Roach is calling on China to appease the US, but on that issue I am not so sure. For starters, the US is the problem not China and as discussed earlier the principle of "Face Saving" is also at stake. Bowing to outside public pressure is just not the "Chinese Way". IF this resolves itself I doubt it is because of pressure from the US. By my way of thinking there would have to be some sort of quid pro quo offering from the US. (Taiwan?)
Let's now turn the discussion to what might happen IF mammoth tariffs are passed by the US. We will kick that thought off with a question: Have any of the senatorial geniuses sponsoring this legislation ever heard of Frederic Bastiat or the Smoot-Hawley Tariff Act of June 1930? That is what Trotsky on Kitco was wondering earlier today. Here is a recap:
The Smoot-Hawley Tariff was allegedly enacted to "protect" US industry from "unfair competition" from abroad. It is probably no exaggeration to say that this law not only worsened the Great Depression considerably by denying the newly impoverished populace and suffering businesses access to cheap goods, but it also hastened the arrival of WW2 since it helped to slow down international trade and co-operation which had just begun to recover from the WW1 debacle.
Bastiat laid the theoretical framework that shows that tariffs are among the biggest enemies of prosperity ever devised. It is simply wrong to believe that prosperity is evidenced by scarcity. Prosperity is, au contraire, evidenced by abundance. Tariffs are a means to artificially create scarcity on account of the wrong-headed beliefs that these economically illiterate politicians have just revived. Of course it is true that some will profit from this scheme, but like many such schemes devised by the state, few profit to the detriment of the many.

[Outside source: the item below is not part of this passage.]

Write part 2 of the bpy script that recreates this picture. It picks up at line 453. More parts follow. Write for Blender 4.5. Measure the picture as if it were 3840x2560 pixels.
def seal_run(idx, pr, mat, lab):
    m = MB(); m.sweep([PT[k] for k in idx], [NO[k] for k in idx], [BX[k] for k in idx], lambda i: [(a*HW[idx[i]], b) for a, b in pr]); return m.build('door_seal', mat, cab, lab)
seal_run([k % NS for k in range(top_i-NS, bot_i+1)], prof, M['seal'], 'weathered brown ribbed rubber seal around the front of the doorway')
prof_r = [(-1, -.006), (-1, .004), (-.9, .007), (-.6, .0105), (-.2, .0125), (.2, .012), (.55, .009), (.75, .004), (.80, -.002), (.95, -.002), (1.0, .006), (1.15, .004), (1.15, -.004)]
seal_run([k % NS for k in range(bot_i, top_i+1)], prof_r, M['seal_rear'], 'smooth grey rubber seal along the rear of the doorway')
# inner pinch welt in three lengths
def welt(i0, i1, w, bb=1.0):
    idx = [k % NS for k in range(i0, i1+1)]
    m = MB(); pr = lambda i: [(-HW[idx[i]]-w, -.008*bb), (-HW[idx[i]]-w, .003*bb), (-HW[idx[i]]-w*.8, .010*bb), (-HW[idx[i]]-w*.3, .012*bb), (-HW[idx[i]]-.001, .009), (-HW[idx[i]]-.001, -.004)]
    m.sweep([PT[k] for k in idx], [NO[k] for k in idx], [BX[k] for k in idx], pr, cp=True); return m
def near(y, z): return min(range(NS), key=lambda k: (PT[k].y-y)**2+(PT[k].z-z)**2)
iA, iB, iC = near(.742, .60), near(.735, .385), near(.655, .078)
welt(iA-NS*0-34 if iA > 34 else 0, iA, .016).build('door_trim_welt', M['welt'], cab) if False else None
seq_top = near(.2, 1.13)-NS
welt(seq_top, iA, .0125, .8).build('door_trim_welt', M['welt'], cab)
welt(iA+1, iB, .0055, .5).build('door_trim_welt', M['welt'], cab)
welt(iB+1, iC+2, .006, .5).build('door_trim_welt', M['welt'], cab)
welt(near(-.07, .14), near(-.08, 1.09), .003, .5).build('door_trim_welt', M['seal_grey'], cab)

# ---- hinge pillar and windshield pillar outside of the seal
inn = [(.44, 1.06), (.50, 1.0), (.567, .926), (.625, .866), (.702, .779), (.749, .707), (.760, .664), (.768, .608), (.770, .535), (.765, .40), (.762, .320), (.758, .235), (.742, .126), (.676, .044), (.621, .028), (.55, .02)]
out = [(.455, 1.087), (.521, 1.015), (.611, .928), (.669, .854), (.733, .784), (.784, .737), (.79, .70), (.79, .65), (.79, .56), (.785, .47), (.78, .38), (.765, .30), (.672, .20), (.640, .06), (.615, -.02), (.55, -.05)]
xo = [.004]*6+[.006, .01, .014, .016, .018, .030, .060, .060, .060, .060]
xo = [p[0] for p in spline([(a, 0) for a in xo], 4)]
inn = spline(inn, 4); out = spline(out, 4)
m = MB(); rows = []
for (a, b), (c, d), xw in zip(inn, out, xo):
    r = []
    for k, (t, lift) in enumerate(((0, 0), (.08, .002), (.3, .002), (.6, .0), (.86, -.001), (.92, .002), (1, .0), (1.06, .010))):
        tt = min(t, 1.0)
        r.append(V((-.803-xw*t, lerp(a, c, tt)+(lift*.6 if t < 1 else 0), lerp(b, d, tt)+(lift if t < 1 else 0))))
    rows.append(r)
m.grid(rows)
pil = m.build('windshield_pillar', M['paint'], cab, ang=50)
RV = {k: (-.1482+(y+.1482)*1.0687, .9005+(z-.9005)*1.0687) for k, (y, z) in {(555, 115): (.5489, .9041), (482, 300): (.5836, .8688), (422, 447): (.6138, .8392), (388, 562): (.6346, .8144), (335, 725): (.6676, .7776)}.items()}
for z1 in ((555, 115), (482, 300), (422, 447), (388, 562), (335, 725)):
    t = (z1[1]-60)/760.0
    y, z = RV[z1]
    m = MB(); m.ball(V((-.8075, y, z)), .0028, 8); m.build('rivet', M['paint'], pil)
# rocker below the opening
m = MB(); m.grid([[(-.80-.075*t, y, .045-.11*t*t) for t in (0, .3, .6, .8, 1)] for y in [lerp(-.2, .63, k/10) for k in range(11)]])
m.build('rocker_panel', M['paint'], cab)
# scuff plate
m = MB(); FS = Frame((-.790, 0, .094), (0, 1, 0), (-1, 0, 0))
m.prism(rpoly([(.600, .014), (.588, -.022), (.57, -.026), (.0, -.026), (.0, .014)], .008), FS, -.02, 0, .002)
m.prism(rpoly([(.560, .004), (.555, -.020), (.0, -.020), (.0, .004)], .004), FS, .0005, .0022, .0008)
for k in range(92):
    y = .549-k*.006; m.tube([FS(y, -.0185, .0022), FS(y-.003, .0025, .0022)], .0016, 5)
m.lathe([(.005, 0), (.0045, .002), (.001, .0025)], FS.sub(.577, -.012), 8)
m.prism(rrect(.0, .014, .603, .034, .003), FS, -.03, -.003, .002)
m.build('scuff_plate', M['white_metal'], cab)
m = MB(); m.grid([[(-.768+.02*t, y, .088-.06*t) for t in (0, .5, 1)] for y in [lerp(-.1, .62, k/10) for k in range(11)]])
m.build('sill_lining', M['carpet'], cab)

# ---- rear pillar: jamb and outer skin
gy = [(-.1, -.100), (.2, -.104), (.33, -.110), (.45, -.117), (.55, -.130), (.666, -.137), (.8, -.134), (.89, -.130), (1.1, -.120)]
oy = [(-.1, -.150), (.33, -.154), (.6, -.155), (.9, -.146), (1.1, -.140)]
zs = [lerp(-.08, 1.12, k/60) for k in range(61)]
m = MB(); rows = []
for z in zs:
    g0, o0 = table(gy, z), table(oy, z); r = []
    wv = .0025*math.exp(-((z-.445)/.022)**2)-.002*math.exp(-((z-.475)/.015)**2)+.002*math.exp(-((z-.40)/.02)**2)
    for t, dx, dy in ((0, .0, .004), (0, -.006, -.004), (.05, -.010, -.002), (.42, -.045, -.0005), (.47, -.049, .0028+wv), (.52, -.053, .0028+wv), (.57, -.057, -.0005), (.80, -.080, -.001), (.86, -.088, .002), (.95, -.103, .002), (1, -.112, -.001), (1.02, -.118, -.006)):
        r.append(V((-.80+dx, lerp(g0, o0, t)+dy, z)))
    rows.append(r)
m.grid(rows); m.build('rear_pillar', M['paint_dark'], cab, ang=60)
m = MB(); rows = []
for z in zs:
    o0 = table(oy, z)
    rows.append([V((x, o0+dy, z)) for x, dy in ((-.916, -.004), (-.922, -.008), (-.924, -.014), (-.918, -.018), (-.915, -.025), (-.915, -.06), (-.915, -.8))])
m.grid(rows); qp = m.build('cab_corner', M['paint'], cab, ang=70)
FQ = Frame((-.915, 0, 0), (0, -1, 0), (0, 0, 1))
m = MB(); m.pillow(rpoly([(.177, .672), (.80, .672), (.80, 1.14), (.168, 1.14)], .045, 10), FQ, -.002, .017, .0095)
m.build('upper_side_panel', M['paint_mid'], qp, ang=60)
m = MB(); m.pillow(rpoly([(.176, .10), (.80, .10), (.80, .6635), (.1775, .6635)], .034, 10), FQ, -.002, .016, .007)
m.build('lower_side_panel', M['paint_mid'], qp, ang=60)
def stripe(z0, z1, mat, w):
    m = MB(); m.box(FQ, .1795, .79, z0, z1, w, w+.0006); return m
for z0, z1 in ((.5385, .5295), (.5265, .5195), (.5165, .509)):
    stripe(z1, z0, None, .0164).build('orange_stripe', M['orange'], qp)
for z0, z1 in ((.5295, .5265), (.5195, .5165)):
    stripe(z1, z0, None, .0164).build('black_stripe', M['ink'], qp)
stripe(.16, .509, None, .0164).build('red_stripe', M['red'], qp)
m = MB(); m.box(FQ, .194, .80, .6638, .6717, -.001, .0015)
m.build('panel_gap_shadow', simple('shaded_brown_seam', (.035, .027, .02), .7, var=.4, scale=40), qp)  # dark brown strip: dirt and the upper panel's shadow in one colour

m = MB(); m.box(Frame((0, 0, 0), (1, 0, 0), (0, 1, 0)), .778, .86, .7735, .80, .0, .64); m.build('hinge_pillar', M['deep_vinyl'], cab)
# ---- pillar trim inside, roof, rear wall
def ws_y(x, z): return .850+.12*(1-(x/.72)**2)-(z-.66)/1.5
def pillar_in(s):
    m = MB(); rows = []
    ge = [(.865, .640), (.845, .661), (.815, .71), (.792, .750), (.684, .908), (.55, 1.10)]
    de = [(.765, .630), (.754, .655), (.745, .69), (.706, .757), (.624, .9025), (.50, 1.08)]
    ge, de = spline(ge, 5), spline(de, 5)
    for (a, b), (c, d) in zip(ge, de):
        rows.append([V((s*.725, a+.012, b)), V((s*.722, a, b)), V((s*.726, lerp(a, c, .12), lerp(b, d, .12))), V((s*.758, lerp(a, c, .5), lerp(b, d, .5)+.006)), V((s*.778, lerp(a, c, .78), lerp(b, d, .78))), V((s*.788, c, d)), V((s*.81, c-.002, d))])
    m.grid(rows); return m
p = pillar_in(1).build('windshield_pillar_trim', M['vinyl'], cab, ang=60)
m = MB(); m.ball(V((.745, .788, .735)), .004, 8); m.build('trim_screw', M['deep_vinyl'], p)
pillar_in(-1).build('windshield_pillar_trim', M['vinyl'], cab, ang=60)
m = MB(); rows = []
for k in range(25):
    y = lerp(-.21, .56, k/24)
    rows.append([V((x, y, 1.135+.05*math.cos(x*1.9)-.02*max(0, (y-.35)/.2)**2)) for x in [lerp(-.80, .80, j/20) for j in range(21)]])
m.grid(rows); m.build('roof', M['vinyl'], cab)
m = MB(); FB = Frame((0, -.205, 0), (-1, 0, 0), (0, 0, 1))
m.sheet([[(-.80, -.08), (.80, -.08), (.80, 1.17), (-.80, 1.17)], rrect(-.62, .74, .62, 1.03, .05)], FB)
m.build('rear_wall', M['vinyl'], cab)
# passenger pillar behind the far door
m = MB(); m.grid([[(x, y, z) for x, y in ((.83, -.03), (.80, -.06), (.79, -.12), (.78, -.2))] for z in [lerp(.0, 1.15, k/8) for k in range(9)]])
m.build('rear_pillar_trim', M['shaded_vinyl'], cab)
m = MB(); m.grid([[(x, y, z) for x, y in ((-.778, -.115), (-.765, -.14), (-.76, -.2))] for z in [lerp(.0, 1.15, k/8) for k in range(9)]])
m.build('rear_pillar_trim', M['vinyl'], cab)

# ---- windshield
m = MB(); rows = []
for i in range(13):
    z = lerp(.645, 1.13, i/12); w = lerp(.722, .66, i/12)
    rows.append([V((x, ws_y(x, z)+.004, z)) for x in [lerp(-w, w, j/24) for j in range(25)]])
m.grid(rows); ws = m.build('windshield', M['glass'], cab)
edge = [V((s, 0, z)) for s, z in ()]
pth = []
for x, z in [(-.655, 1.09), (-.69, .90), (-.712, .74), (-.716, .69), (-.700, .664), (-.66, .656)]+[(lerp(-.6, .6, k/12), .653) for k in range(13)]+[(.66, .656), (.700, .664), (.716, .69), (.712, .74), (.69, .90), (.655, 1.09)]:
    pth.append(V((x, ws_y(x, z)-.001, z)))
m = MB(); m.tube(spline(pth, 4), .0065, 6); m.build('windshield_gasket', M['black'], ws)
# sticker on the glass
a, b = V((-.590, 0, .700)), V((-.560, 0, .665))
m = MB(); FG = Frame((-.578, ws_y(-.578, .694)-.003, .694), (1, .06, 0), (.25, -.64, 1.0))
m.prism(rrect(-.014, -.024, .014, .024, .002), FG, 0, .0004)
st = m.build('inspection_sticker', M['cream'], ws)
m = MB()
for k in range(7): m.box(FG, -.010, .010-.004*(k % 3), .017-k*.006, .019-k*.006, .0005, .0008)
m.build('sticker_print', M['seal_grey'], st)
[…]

Tariffs invite inflation, diminish the international division of labor, and ultimately reduce consumer choices thereby lowering standards of living. They have however ALWAYS been good for at least one thing: buying votes. This is because the bulk of the populace is just as ignorant as the politicians when it comes to the economies of trade.
Admittedly it does require an open mind as well as at least some rudimentary skills in the thinking department to get to the bottom of the matter and recognize how the seen and unseen effects balance out. That is why Bastiat wrote his treatise - he wanted to make things clear. It is of course no wonder that people are getting worried about the persistent and continually expanding trade deficit. It IS worrisome but the root of the problem is not a lack of tariffs or even the pegging of the Chinese currency. The root of the problem is the fiat money system itself. Of course THAT will NEVER be attacked by the good senators since it allows them to spend a lot of money they don't have, and is thus an even better means of buying votes.
Here is Bastiat's treatise.
Let's conclude today's "Free Trade" discussion with the obvious question:
Is Congress attempting to buy votes or are they just plain stupid? How about or both?